Rob Horning of Pop Matters has a more digestible explanation:

The idea is that the commercials give viewers a pause to refresh their eagerness for the program when it resumes. In other words, the commercials break a program into smaller episodes, and these 11-minute chunks are what we consume. We can’t handle too long a stretch of the pleasure a show gives; we need to be brought back down off that How I Met Your Mother high with a few commercials, so we can enjoy the build-up of pleasure again. Otherwise, the shows reach a plateau at which they can no longer top themselves, and we grow bored, waiting for a bigger bang. Supposedly we are inherently dissatisfied, because we adapt over time to the pleasure being provided, and always demand one more unit of it.

But Mr. Horning thinks the casual relationship may be backwards. Perhaps commercial television and other modern forms of entertainment have stunted our attention spans to the point where we expect and now need a break every 10 minutes. He also submits that TV shows are produced for those 10 minute chunks and viewing them without the pauses isn’t optimal.

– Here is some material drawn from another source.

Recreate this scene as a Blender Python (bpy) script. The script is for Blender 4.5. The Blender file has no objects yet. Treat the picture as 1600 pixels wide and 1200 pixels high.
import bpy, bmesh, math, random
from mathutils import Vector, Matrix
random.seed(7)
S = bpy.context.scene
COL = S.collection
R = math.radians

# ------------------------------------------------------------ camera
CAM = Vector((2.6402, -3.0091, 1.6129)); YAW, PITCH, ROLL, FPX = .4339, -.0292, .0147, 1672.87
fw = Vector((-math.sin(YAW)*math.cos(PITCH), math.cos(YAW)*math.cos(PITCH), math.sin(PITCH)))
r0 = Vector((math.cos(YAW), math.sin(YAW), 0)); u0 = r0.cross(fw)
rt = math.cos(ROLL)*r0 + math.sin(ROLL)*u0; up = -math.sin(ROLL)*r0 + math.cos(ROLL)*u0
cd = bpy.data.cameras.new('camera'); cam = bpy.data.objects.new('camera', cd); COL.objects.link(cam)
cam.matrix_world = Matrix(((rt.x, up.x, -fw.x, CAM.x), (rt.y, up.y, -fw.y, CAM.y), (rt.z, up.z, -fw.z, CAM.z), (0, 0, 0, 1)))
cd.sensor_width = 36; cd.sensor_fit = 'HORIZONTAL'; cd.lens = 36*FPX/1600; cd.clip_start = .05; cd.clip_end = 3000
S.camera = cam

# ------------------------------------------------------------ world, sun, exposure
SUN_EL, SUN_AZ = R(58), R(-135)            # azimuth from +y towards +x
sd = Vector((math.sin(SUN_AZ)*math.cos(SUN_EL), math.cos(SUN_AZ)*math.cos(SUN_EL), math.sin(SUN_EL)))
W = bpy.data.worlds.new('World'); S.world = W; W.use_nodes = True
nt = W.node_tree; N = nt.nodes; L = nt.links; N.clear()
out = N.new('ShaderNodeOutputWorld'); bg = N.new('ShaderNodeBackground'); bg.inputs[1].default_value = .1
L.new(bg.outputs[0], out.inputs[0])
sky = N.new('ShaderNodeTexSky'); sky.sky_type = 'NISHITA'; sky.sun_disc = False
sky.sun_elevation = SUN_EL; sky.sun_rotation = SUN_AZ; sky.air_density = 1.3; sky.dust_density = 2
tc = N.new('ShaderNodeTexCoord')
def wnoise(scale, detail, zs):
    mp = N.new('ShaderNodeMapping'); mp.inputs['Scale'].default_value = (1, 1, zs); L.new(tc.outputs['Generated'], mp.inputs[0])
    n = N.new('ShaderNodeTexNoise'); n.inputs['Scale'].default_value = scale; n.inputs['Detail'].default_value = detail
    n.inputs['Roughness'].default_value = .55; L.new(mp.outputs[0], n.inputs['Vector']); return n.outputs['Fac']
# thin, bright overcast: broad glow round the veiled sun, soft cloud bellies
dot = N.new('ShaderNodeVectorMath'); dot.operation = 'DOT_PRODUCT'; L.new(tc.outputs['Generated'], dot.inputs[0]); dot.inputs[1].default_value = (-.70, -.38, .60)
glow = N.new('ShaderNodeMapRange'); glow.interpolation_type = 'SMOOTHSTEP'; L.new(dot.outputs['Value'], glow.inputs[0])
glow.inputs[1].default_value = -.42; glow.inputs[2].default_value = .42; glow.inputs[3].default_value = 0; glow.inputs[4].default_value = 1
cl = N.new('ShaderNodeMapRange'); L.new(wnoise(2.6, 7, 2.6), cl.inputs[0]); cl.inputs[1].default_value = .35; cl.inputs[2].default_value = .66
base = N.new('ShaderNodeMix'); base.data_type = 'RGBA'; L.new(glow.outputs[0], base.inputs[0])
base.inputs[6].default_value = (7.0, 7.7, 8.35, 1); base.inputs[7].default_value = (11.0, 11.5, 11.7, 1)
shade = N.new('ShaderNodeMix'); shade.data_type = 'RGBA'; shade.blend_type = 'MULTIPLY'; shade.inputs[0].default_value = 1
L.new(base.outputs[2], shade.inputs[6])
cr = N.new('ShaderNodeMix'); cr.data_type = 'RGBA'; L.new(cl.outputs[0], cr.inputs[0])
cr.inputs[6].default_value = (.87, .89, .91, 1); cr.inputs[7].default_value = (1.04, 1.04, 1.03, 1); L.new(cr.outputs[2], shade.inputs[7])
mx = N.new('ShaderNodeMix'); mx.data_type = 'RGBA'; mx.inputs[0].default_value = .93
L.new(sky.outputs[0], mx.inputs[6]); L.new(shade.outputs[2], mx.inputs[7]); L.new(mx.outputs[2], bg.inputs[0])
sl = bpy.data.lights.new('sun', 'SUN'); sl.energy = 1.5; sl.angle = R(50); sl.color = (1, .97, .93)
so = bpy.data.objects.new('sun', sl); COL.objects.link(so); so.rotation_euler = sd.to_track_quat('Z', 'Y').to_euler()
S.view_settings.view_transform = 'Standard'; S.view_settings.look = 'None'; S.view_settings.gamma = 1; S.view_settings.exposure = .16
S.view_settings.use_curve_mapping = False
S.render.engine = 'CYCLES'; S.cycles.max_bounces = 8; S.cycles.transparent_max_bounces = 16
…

I’m interested to hear which theory you all believe, even if I’m not going to stop DVRing Carolina basketball games.

Flickr photo by be OH be

8 Comments

  1. Ted

    I’ve been thinking about this for a while now. I always thought that while watching LOST, the commercial breaks were a crucial part of the show as they allow you time to think about what just happened. often times, something unexpected happens right before the break and so you have to figure out what the hell it was and ponder its implications. other times it’s just something profound that was said, or something really strong and meaningful that you need a few moments to digest before the action picks up again. this is one reason I don’t like watching TV shows on DVD, because a lot of times the split-second cut to black where the commercial breaks used to be seems to disrupt the show’s overall timing and flow.

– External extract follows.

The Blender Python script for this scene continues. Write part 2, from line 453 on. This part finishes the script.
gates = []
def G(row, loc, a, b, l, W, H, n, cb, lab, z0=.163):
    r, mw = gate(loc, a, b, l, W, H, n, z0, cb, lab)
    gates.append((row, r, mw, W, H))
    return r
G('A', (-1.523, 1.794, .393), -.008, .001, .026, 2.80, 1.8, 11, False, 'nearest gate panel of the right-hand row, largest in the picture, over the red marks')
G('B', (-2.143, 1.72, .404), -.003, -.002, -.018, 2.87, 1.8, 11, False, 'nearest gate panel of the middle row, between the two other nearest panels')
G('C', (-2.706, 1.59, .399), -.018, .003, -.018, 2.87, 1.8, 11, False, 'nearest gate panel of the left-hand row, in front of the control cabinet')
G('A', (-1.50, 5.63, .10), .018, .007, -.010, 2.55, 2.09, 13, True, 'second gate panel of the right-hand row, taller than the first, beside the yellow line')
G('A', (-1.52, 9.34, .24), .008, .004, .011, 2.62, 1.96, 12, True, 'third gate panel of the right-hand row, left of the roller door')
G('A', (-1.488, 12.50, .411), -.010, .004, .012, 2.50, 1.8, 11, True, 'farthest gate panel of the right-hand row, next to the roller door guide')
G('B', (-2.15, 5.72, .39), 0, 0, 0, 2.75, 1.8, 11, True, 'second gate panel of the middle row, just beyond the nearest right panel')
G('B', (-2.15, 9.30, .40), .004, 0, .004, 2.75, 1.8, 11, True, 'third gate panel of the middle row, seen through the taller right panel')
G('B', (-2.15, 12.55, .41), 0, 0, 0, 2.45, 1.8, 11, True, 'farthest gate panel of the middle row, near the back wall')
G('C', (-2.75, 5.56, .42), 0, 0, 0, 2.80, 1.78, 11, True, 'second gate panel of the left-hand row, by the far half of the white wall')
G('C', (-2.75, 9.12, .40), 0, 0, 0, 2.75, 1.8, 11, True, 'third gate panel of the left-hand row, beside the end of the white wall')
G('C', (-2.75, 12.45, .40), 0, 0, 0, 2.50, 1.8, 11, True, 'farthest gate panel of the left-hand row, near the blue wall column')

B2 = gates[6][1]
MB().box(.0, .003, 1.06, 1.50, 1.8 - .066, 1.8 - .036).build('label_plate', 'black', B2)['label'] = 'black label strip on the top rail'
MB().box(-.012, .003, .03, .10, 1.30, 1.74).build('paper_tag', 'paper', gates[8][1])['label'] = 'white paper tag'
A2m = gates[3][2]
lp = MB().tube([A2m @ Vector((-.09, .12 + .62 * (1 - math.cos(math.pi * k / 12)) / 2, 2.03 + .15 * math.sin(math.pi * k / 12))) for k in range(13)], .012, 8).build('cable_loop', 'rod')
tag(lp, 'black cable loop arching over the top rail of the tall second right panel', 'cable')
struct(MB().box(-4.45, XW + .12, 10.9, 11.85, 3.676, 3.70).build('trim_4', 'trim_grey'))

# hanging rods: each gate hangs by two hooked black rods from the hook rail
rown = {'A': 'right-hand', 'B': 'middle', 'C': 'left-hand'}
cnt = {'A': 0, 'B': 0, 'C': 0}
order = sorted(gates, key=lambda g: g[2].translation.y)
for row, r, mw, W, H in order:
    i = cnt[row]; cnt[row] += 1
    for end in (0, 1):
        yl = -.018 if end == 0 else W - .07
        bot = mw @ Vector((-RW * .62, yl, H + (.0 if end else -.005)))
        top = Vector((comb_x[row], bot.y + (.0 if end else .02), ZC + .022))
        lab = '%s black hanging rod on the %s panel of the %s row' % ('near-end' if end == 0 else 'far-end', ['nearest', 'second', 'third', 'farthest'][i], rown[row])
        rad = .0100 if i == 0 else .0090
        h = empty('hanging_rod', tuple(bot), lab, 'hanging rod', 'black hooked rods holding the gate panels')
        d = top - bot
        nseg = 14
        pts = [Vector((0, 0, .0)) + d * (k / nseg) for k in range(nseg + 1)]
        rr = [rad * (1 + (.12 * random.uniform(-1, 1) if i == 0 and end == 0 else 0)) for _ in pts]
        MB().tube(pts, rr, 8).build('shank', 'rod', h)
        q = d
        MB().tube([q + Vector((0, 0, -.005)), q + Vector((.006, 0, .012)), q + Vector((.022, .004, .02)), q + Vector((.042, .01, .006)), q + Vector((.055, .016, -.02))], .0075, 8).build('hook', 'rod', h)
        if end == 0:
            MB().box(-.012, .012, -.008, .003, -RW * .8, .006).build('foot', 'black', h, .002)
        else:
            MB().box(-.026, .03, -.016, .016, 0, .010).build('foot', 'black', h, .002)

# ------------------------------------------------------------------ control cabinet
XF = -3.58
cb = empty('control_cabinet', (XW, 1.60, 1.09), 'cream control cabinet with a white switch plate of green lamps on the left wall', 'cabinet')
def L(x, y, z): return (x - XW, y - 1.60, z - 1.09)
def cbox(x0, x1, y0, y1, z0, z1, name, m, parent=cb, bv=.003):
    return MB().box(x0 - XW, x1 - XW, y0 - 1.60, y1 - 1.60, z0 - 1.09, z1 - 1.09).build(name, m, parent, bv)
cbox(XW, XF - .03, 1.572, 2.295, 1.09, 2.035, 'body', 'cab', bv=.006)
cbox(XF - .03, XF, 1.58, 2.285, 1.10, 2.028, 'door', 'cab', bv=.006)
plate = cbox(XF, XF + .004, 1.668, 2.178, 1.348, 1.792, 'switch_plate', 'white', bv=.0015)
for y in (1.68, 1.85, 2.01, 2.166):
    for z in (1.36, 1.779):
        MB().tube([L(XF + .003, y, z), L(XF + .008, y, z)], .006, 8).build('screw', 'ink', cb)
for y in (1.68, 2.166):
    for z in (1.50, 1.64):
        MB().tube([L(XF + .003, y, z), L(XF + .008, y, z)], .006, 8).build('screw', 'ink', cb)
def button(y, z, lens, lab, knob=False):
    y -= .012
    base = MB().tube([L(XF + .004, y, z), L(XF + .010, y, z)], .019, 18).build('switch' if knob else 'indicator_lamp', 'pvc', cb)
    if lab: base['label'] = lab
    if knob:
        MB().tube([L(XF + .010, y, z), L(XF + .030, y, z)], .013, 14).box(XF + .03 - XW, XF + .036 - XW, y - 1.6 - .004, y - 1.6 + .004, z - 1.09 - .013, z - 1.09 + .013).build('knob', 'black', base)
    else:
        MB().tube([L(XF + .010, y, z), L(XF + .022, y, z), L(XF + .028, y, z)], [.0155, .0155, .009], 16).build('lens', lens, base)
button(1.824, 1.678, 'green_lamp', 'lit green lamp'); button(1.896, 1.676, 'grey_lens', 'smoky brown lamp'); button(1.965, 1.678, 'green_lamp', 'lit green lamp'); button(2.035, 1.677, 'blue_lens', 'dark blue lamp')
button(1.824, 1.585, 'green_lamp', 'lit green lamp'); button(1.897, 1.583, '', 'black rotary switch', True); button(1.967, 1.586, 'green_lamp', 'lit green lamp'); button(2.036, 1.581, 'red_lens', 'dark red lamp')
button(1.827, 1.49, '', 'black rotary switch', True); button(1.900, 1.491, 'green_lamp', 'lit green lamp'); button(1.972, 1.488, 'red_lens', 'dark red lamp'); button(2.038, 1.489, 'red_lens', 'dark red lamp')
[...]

    regarding sports, I tend to agree with you Chris. I like fast-forwarding early through commercials and watching live for at least the last third of the game or so. something about knowing that’s it’s happening right now, and going with the real action and pauses, makes it a more exciting experience for me.

  2. Chris

    Ted,
    That’s a good point about shows like L O S T that have intricate plotlines. The decline of broadcast TV makes me wonder if writers will start catering more to the DVD experience.

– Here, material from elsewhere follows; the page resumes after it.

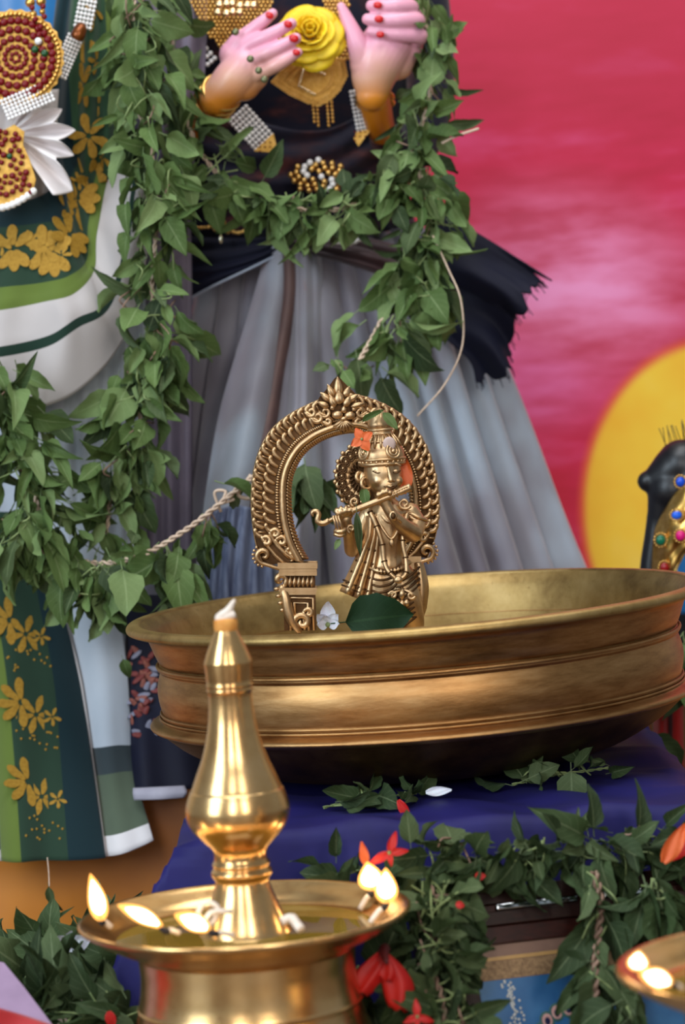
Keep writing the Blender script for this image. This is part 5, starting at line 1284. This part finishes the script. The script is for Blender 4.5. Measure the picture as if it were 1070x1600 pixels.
# peacock fan behind the head
fc = (566, 745)
hl = MB()
nf = 40
def PF(r_, a, d=0.0): return G(fc[0] + r_ * math.cos(a) * 0.92, fc[1] + r_ * math.sin(a) * 1.12, -0.012 + d)
halo = MB().prism([PF(45 + 2 * abs(math.sin(i * PI / nf * 11)), 2 * PI * i / nf) for i in range(nf)], (0, 0.004, 0)).build('feather_fan', DK, fg, smooth=False)
for k in range(11):
    a = PI * 0.52 + k * PI * 0.098
    qd = (PF(40, a) - PF(20, a)); Rq = frame_from(qd, V((0, -1, 0)))
    MB().ell(PF(33, a, 0.0012), (8.2 * FK, 14 * FK, 0.0016), Rq, 14, 6).build('feather', BR, halo)
    for rr2, wv in ((35, 7.5), (35, 4.2)):
        c = [PF(rr2 + wv * math.cos(q) * 0.95, a + wv * math.sin(q) / rr2 * 0.9, 0.0030) for q in [2 * PI * i / 14 for i in range(15)]]
        MB().tube(c, 0.0008, 5).build('feather_eye', DK, halo)
    MB().ell(PF(35, a, 0.0032), 0.0012, None, 8, 6).build('feather_pupil', BR, halo)
    MB().tube([PF(14, a, 0.002), PF(23, a, 0.0025)], 0.0008, 5).build('feather_quill', DK, halo)
    MB().ell(PF(47, a + 0.13, 0.001), 0.0018, None, 8, 6).build('edge_bead', BR, halo)

# offerings laid on the figurine and in the bowl
petal_o = m_plain('orange_petal', srgb(206, 84, 30), srgb(228, 112, 52), 60, 0.55, sub=0.1)
petal_w = m_plain('white_petal', srgb(214, 212, 222), srgb(238, 238, 244), 40, 0.5, sub=0.15)
petal_r = m_plain('red_petal', srgb(176, 14, 14), srgb(206, 30, 22), 40, 0.55, sub=0.1)
def petal_mesh(name, mat_, wd, curl):
    mb = MB()
    mb.grid(lambda u, v: V(((u - 0.5) * 2 * wd * math.sin(PI * (0.06 + 0.86 * v) ** 0.8) , v, curl * v * v + 0.10 * (u - 0.5) ** 2 * 4 * v + 0.03 * math.sin(u * 9 + v * 5))), 9, 8)
    return mb.mesh(name, mat_)
PM = {'o': petal_mesh('petal', petal_o, 0.42, -0.3), 'w': petal_mesh('petal', petal_w, 0.30, 0.3), 'r': petal_mesh('petal', petal_r, 0.40, -0.35)}
def bloom(name, label, px, py, D, key, dirs, L, cat='flower', group=None, pistil=None, wf=1.0):
    """dirs: list of (angle in the picture, tilt towards viewer, length factor)"""
    c = P(px, py, D); th = thing(name, label, cat, c, group)
    for a, tl, q in dirs:
        d = V((math.cos(a), -tl, math.sin(a))); R = frame_from(d, V((0, -1, 0.1)) + d * 0.01)
        link('petal', PM[key], th, c, R, (L * q * wf, L * q, L * q))
    MB().ell(c + V((0, -0.0008, 0)), L * 0.12, None, 8, 6).build('flower_centre', pistil or M['cord_green'], th)
    return th
def pet1(label, px, py, D, key, a, tl, L, wf=1.0, name='loose_petal', nrm=V((0, -1, 0.15))):
    d = V((math.cos(a), -tl, math.sin(a))); R = frame_from(d, nrm)
    o = link(name, PM[key], None, P(px, py, D), R, (L * wf, L, L)); tag(o, label, 'petal'); return o
bloom('ixora_flower', 'orange four-petalled flower tucked beside the brass crown', 565, 686, FD - GD - 0.024, 'o', [(0.5, 0.3, 1), (2.0, 0.2, 1), (3.6, 0.3, 1), (5.2, 0.3, 1.1)], 0.0095)
pet1('orange and pink petal on the right of the brass face', 629, 772, FD - GD - 0.004, 'o', 1.5, 0.1, 0.031, 0.62)
sand = m_plain('sandal_paste', srgb(196, 170, 160), srgb(214, 190, 182), 80, 0.8)
tag(MB().ell(G(608, 694, 0.0175), (10 * FK, 3.2 * FK, 12 * FK), Matrix.Rotation(0.3, 3, 'X'), 14, 10).build('sandalwood_dab', sand), 'pale dab of sandalwood paste on the front of the brass crown', 'paste dab')
rl = random.Random(77)
def one_leaf(label, px, py, D, a, tl, L, var, key='leaf_bright', nrm=V((0, -1, 0.2)), name='basil_leaf', wf=1.0):
    me = LEAVES[key][var]; d = V((math.cos(a), -tl, math.sin(a))); R = frame_from(d, nrm)
    o = link(name, me, None, P(px, py, D), R, (L * wf, L, L)); return tag(o, label, 'leaf')
one_leaf('curled green leaf draped over the tip of the brass crown', 566, 658, FD - GD - 0.014, 0.45, 0.1, 0.020, 8)
one_leaf('small leaf hanging right of the crown tip', 598, 645, FD - GD - 0.018, -0.9, 0.05, 0.018, 2)
one_leaf('small leaf under the orange flower on the crown', 566, 690, FD - GD - 0.022, -1.3, 0.3, 0.009, 0)
one_leaf('leaf behind the flute at the neck of the brass figure', 568, 762, FD - GD - 0.010, -1.5, 0.2, 0.017, 0)
one_leaf('wilted leaf sprig hanging from the flute', 557, 800, FD - GD - 0.044, -1.55, 0.0, 0.036, 8, 'leaf_dark', wf=0.7)
one_leaf('leaf tip peeping under the flute tassel', 531, 842, FD - GD - 0.030, -2.1, 0.0, 0.010, 0)
LEAVES['betel'] = [leaf_mesh('betel_leaf', m_leaf('betel_leaf', srgb(30, 58, 34), srgb(36, 66, 38), srgb(42, 72, 42), srgb(52, 84, 50)), 0.47, 0.08, 0.1, 3)]
one_leaf('broad dark green leaf lying in the bowl before the figure', 540, 972, FD - 0.075, 0.06, 0.0, 0.054, 0, 'betel', V((-0.1, -1, 0.25)), 'betel_leaf', 0.76)
bloom('white_flower', 'white flower lying in the bowl left of the broad leaf', 512, 976, FD - 0.07, 'w', [(1.5, 0.2, 1.15), (0.75, 0.5, 0.9), (2.3, 0.5, 0.9), (3.0, 0.8, 0.8), (0.1, 0.7, 0.8), (1.9, 0.6, 0.7)], 0.018)
# ================================================================== leaf garlands
garland('leaf_garland', 'thick garland of basil leaves hanging between the two statues', [(212, -40, 2.56), (206, 60, 2.55), (212, 150, 2.545), (236, 240, 2.54), (246, 330, 2.54), (238, 430, 2.535), (240, 520, 2.53), (226, 600, 2.525), (212, 680, 2.52), (180, 740, 2.52), (165, 840, 2.52)],
        290, 0.031, 0.030, 1, down=1.0, stems=0.3)
garland('leaf_garland', 'garland of basil leaves looped round the navy blouse under the hands', [(262, -30, 2.62), (268, 60, 2.61), (282, 150, 2.61), (312, 235, 2.605), (362, 290, 2.60), (430, 318, 2.60), (500, 330, 2.595), (560, 318, 2.60), (610, 290, 2.60), (640, 240, 2.61), (664, 180, 2.62), (676, 110, 2.63), (664, 40, 2.64), (650, -30, 2.65)],
        285, 0.023, 0.027, 2, down=0.7, stems=0.15)
garland('leaf_garland', 'drooping bunch of basil leaves at the right hip over the sash', [(652, 260, 2.60), (672, 330, 2.60), (655, 400, 2.60), (660, 440, 2.60), (630, 470, 2.60)], 110, 0.026, 0.029, 3, down=1.1, stems=0.25)
garland('leaf_garland', 'swag of basil leaves sagging at the lower left, running onto bare cord behind the arch', [(-30, 560, 2.50), (10, 640, 2.50), (40, 720, 2.495), (62, 800, 2.49), (100, 862, 2.485), (150, 880, 2.485), (220, 868, 2.465), (290, 828, 2.46), (340, 790, 2.465), (392, 748, 2.475), (450, 715, 2.50), (505, 650, 2.53), (550, 582, 2.55), (578, 535, 2.57), (606, 482, 2.59), (626, 446, 2.60)],
        190, 0.030, 0.031, 4, down=1.0, stems=0.15, cord_r=0.0018, where=lambda t: 1.0 if t < 0.27 else (0.10 if 0.36 < t < 0.55 else (0.2 if 0.80 < t < 0.9 else 0.0)))
def bunch(name, label, px, py, D, n, spr, size, seed, key='leaf_bright', down=1.2, **k):
    return garland(name, label, [(px - 6, py - 12, D), (px, py, D - 0.004), (px + 4, py + 14, D)], n, spr, size, seed, key, 'leaf sprig', cord='cord_green', cord_r=0.0009, down=down, **k)
bunch('basil_sprig', 'leaf bunch hanging from the cord just left of the arch', 265, 865, 2.475, 22, 0.018, 0.034, 5)
bunch('basil_sprig', 'long-stalked leaf bunch hanging on the cord nearest the arch', 322, 815, 2.478, 14, 0.014, 0.028, 6)
bunch('basil_sprig', 'leaf bunch seen through the brass arch', 474, 745, 2.49, 16, 0.016, 0.030, 7, 'leaf_dark')
bunch('basil_sprig', 'leaf bunch below the knot of cord at the right hip', 622, 512, 2.575, 20, 0.014, 0.036, 8)
bunch('basil_sprig', 'leaf bunch hanging low over the white cloth at left', 150, 905, 2.48, 34, 0.026, 0.033, 9)
bunch('basil_sprig', 'small leaves above the tip of the brass arch', 530, 574, 2.52, 6, 0.008, 0.020, 10, down=0.4)
bunch('basil_sprig', 'leaf bunch on the left edge over the green border panel', 30, 830, 2.475, 30, 0.028, 0.034, 11)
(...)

    Another point that I left out of the article is the week to week pause between episodes. I really do think that helps with shows like Battlestar Galactica and L O S T where there is a lot to ponder and get excited about.

  3. Ian

    I think its a strange thing in television to make it so commercials are necessary. I have no issue when I go watch feature length films uninterrupted. I think its more likely that the television program format has forced the creators of these shows into making a product that is attention grabbing enough to make you pardon all the interruptions. Then you have to wonder, do we “naturally” prefer 11 minute chunks of entertainment, or has years of watching television in this format conditioned us to be unable to handle anything longer? I still vote “No” on commercials.

    Oh, The fact that you write it out like L O S T makes you a big dork, among other things.

  4. Chris

    Don’t hate.

  5. Andrea

    I think we need to have a BSG marathon to test your theories, Chris. And by “marathon” I mean more than three episodes.

  6. Chris

    That’s okay 🙂

    We’ll have a L O S T marathon instead.

  7. Ted

    I’ll claim responsibility for Chris’s accurate and awesome spelling of L O S T.

    Also yes, in the article it mentions how writers and producers create different storylines/arcs depending on the medium and whether they know they’ll have interruptions. So my point was that they’re doing things a certain way for L O S T (tv show) which makes it a little different to watch on DVD without the interruptions.

    It goes the other way too. when they put movies on TV. and for some reason they ALWAYS manage to cut to commercial at the worst time… and it almost makes you want to not continue watching after the break because all of the buildup and tension and awesomeness of the movie has just been drained, wrongly.

  8. Chris

    Ted,
    That’s a great point about movies on TV. It does seem that very few channels get it right.

    Actually, I wonder if channels get to decide where the breaks are, or if the movie studio decides when they sell the broadcast rights.